> [The request]
Return exactly and only these lines: the first of the listing through the one containing "R = math.radians".

> [Collected data]
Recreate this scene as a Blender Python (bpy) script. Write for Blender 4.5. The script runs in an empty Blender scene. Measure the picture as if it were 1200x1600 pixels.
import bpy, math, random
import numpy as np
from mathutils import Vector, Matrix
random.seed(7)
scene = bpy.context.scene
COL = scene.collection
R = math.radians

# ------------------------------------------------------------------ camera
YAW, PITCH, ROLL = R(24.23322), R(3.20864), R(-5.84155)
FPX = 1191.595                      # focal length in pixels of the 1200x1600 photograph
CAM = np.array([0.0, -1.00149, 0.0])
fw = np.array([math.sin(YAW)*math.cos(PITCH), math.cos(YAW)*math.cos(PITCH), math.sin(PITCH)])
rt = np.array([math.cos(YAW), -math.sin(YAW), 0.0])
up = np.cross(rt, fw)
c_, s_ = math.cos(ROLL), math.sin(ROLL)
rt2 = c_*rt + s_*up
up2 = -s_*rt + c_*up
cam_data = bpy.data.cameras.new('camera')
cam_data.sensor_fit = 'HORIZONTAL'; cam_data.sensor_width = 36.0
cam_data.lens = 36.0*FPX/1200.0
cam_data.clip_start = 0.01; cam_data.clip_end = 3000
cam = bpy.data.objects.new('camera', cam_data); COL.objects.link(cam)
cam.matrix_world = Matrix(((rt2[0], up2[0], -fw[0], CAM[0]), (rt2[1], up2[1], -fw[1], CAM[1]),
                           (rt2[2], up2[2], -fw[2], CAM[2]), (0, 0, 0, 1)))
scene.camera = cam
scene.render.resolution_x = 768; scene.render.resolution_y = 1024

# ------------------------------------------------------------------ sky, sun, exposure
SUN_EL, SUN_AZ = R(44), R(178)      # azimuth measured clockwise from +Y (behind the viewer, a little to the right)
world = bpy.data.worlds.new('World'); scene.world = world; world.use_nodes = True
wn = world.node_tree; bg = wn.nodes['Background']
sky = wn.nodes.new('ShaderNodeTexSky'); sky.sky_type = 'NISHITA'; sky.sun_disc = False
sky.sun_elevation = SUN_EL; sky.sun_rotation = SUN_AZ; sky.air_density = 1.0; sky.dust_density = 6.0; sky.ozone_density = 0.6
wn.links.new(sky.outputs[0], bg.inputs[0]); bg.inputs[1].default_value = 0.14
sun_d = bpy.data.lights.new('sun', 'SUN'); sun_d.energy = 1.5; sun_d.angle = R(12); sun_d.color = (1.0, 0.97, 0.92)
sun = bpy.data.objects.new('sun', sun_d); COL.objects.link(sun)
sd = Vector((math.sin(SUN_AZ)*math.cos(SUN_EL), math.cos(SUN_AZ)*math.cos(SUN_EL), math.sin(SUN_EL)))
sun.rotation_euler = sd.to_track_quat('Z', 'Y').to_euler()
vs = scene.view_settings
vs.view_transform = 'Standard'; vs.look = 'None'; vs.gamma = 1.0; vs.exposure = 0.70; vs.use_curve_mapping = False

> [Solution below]
Recreate this scene as a Blender Python (bpy) script. Write for Blender 4.5. The script runs in an empty Blender scene. Measure the picture as if it were 1200x1600 pixels.
import bpy, math, random
import numpy as np
from mathutils import Vector, Matrix
random.seed(7)
scene = bpy.context.scene
COL = scene.collection
R = math.radians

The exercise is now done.